• Input material:

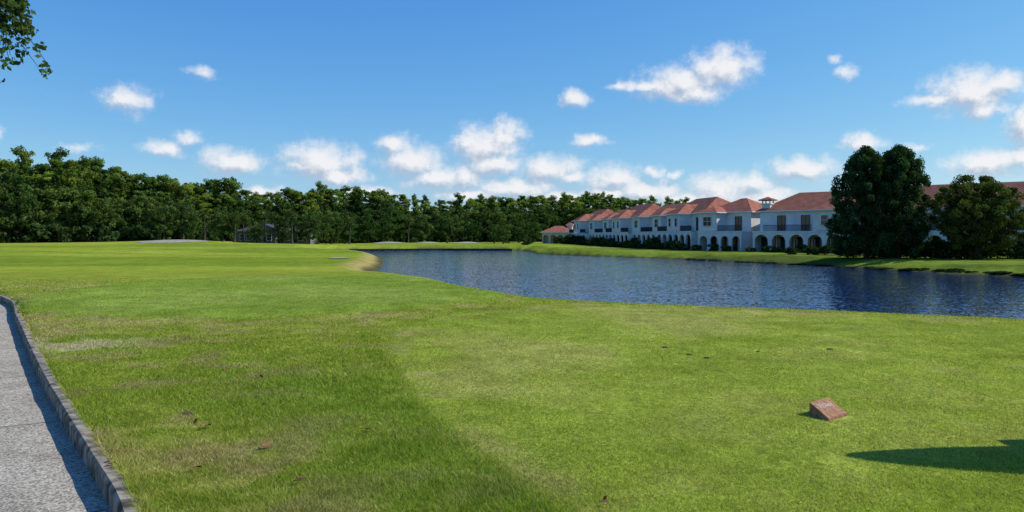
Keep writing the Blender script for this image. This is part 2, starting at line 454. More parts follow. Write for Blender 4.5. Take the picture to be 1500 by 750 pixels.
for s in np.arange(1.6, L[-1], 3.0):
    i = np.searchsorted(L, s)-1; t = (s-L[i])/(L[i+1]-L[i]); p = KS[i]*(1-t)+KS[i+1]*t; n = NS[i]; tt = np.array([n[1], -n[0]])
    q = [p+n*.13-tt*.006, p+n*2.77-tt*.006, p+n*2.77+tt*.006, p+n*.13+tt*.006]
    pm = p+n*1.44
    mb.poly([(q[0][0],q[0][1],-.131),((pm-tt*.006)[0],(pm-tt*.006)[1],-.116),((pm+tt*.006)[0],(pm+tt*.006)[1],-.116),(q[3][0],q[3][1],-.131)])
    mb.poly([((pm-tt*.006)[0],(pm-tt*.006)[1],-.116),(q[1][0],q[1][1],-.131),(q[2][0],q[2][1],-.131),((pm+tt*.006)[0],(pm+tt*.006)[1],-.116)])
link('path_joint', mb.mesh('path_joint', [M['wood']]), kind='structure', label='dark expansion joints across the path', category='path')

# ------------------------------------------------------------------ grass blades
def blades(n, y0, y1, pw):
    u = R.random(n)
    y = (y0**(1-pw)+u*(y1**(1-pw)-y0**(1-pw)))**(1/(1-pw))
    x = (R.random(n)*2-1)*.70*y
    kd = kerb_d(x, y)
    dl = sdist_poly(x, y, LK)
    keep = ((kd < .025)) & (dl > 1.2)
    keep &= ~((np.abs(x-2.9) < .2) & (np.abs(y-7.24) < .2))
    x, y, kd = x[keep], y[keep], kd[keep]
    c = ground_c(x, y); z = ground_h(x, y, False)
    t = sdist_poly(x, y, TEES); e = np.hypot((x+6.5)/6.6, (y-24)/8.6)
    short = np.maximum(ss(.12, -.12, t), ss(1.03, .97, e))
    lush = ss(2.2, 0, t)*(1-ss(9, 13, y))*(t > 0)
    edge = np.exp(-(kd/.08)**2)
    h = (.024+.012*lush+.024*edge)*(1-short)+.012*short
    h = h*(.5+.9*R.random(len(x)))*(.3+1.4*fbm(x*2.5, y*2.5, 11, 3))
    sc = np.clip(y/5, .8, 6)
    w = .0030*sc*(.7+.6*R.random(len(x)))
    an = R.random(len(x))*math.pi; le = R.random(len(x))*2*math.pi; lm = h*(.3+1.3*R.random(len(x)))
    dx = np.cos(an)*w; dy = np.sin(an)*w
    P = np.empty((len(x), 3, 3))
    P[:,0] = np.stack([x-dx, y-dy, z-.003], 1); P[:,1] = np.stack([x+dx, y+dy, z-.003], 1)
    P[:,2] = np.stack([x+np.cos(le)*lm, y+np.sin(le)*lm, z+h], 1)
    v = .62+.8*R.random(len(x)); st = (R.random(len(x)) < .12)
    c = c*v[:, None]; c[st] = c[st]*.4+np.array((.36,.30,.13))*.6
    return P, np.repeat(c*1.4, 3, axis=0)
Ps, Cs = [], []
for a in ((460000, 3.6, 13, 1.6), (140000, 12, 30, 1.4)):
    p, c = blades(*a); Ps.append(p.reshape(-1, 3)); Cs.append(c)
V = np.concatenate(Ps); Cc = np.concatenate(Cs)
link('grass', np_mesh('grass', V, np.arange(len(V)).reshape(-1, 3), M['grass_blade'], Cc), kind='stuff', label='short green and straw coloured grass blades', category='grass')

# ------------------------------------------------------------------ bunkers
for i, (bx, by, rx, ry) in enumerate(BUNK):
    n = 40; rings = 9; P = []
    for r in np.linspace(0, 1, rings):
        for j in range(n):
            w = 2*math.pi*j/n; k = r*(1+.18*math.sin(2*w+i)+.12*math.sin(3*w+2*i))
            P.append((bx+math.cos(w)*rx*k, by+math.sin(w)*ry*k))
    P = np.array(P); z = ground_h(P[:,0], P[:,1], False)+.06
    Fb = [[a*n+j, a*n+(j+1) % n, (a+1)*n+(j+1) % n, (a+1)*n+j] for a in range(rings-1) for j in range(n)]
    link('bunker_sand', np_mesh('bunker_sand', np.column_stack([P, z]), np.array(Fb), M['sand'], None, True), kind='structure', label='pale sand bunker in the turf', category='bunker')

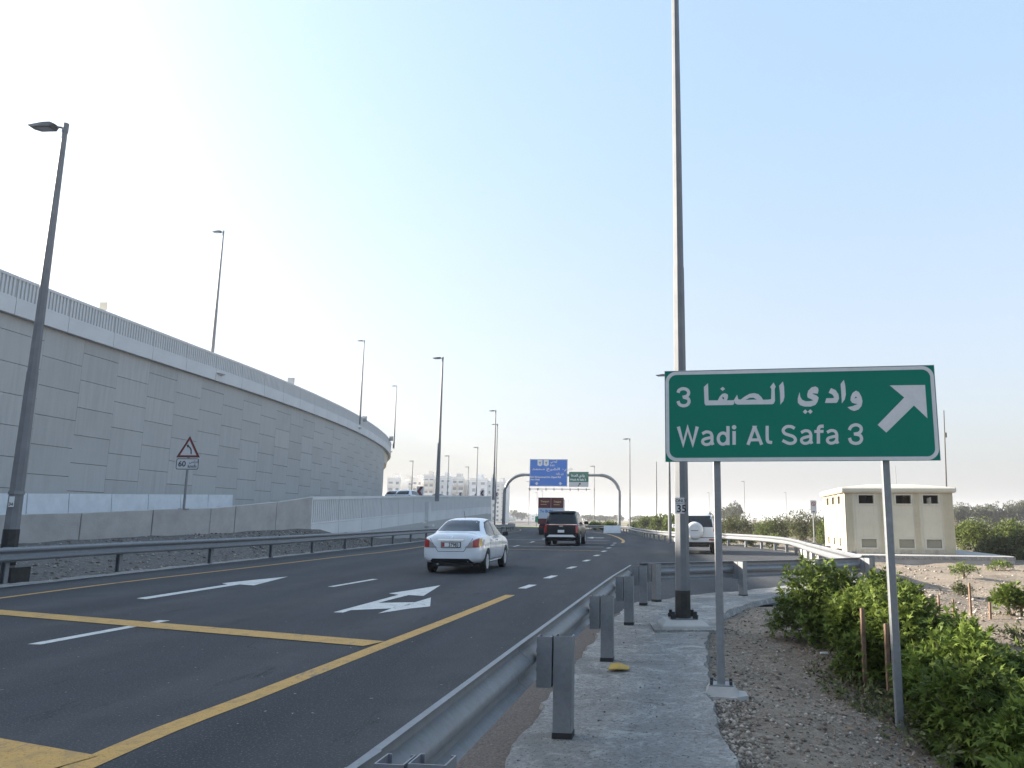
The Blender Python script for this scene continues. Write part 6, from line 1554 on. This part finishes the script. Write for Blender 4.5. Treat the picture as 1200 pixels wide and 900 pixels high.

• To be done: Pictures stay out of the copy; please restate every record above exactly.

• Result of the task:
Keep writing the Blender script for this image. This is part 2, starting at line 454. More parts follow. Write for Blender 4.5. Take the picture to be 1500 by 750 pixels.
for s in np.arange(1.6, L[-1], 3.0):
    i = np.searchsorted(L, s)-1; t = (s-L[i])/(L[i+1]-L[i]); p = KS[i]*(1-t)+KS[i+1]*t; n = NS[i]; tt = np.array([n[1], -n[0]])
    q = [p+n*.13-tt*.006, p+n*2.77-tt*.006, p+n*2.77+tt*.006, p+n*.13+tt*.006]
    pm = p+n*1.44
    mb.poly([(q[0][0],q[0][1],-.131),((pm-tt*.006)[0],(pm-tt*.006)[1],-.116),((pm+tt*.006)[0],(pm+tt*.006)[1],-.116),(q[3][0],q[3][1],-.131)])
    mb.poly([((pm-tt*.006)[0],(pm-tt*.006)[1],-.116),(q[1][0],q[1][1],-.131),(q[2][0],q[2][1],-.131),((pm+tt*.006)[0],(pm+tt*.006)[1],-.116)])
link('path_joint', mb.mesh('path_joint', [M['wood']]), kind='structure', label='dark expansion joints across the path', category='path')

# ------------------------------------------------------------------ grass blades
def blades(n, y0, y1, pw):
    u = R.random(n)
    y = (y0**(1-pw)+u*(y1**(1-pw)-y0**(1-pw)))**(1/(1-pw))
    x = (R.random(n)*2-1)*.70*y
    kd = kerb_d(x, y)
    dl = sdist_poly(x, y, LK)
    keep = ((kd < .025)) & (dl > 1.2)
    keep &= ~((np.abs(x-2.9) < .2) & (np.abs(y-7.24) < .2))
    x, y, kd = x[keep], y[keep], kd[keep]
    c = ground_c(x, y); z = ground_h(x, y, False)
    t = sdist_poly(x, y, TEES); e = np.hypot((x+6.5)/6.6, (y-24)/8.6)
    short = np.maximum(ss(.12, -.12, t), ss(1.03, .97, e))
    lush = ss(2.2, 0, t)*(1-ss(9, 13, y))*(t > 0)
    edge = np.exp(-(kd/.08)**2)
    h = (.024+.012*lush+.024*edge)*(1-short)+.012*short
    h = h*(.5+.9*R.random(len(x)))*(.3+1.4*fbm(x*2.5, y*2.5, 11, 3))
    sc = np.clip(y/5, .8, 6)
    w = .0030*sc*(.7+.6*R.random(len(x)))
    an = R.random(len(x))*math.pi; le = R.random(len(x))*2*math.pi; lm = h*(.3+1.3*R.random(len(x)))
    dx = np.cos(an)*w; dy = np.sin(an)*w
    P = np.empty((len(x), 3, 3))
    P[:,0] = np.stack([x-dx, y-dy, z-.003], 1); P[:,1] = np.stack([x+dx, y+dy, z-.003], 1)
    P[:,2] = np.stack([x+np.cos(le)*lm, y+np.sin(le)*lm, z+h], 1)
    v = .62+.8*R.random(len(x)); st = (R.random(len(x)) < .12)
    c = c*v[:, None]; c[st] = c[st]*.4+np.array((.36,.30,.13))*.6
    return P, np.repeat(c*1.4, 3, axis=0)
Ps, Cs = [], []
for a in ((460000, 3.6, 13, 1.6), (140000, 12, 30, 1.4)):
    p, c = blades(*a); Ps.append(p.reshape(-1, 3)); Cs.append(c)
V = np.concatenate(Ps); Cc = np.concatenate(Cs)
link('grass', np_mesh('grass', V, np.arange(len(V)).reshape(-1, 3), M['grass_blade'], Cc), kind='stuff', label='short green and straw coloured grass blades', category='grass')

# ------------------------------------------------------------------ bunkers
for i, (bx, by, rx, ry) in enumerate(BUNK):
    n = 40; rings = 9; P = []
    for r in np.linspace(0, 1, rings):
        for j in range(n):
            w = 2*math.pi*j/n; k = r*(1+.18*math.sin(2*w+i)+.12*math.sin(3*w+2*i))
            P.append((bx+math.cos(w)*rx*k, by+math.sin(w)*ry*k))
    P = np.array(P); z = ground_h(P[:,0], P[:,1], False)+.06
    Fb = [[a*n+j, a*n+(j+1) % n, (a+1)*n+(j+1) % n, (a+1)*n+j] for a in range(rings-1) for j in range(n)]
    link('bunker_sand', np_mesh('bunker_sand', np.column_stack([P, z]), np.array(Fb), M['sand'], None, True), kind='structure', label='pale sand bunker in the turf', category='bunker')

The Blender Python script for this scene continues. Write part 6, from line 1554 on. This part finishes the script. Write for Blender 4.5. Treat the picture as 1200 pixels wide and 900 pixels high.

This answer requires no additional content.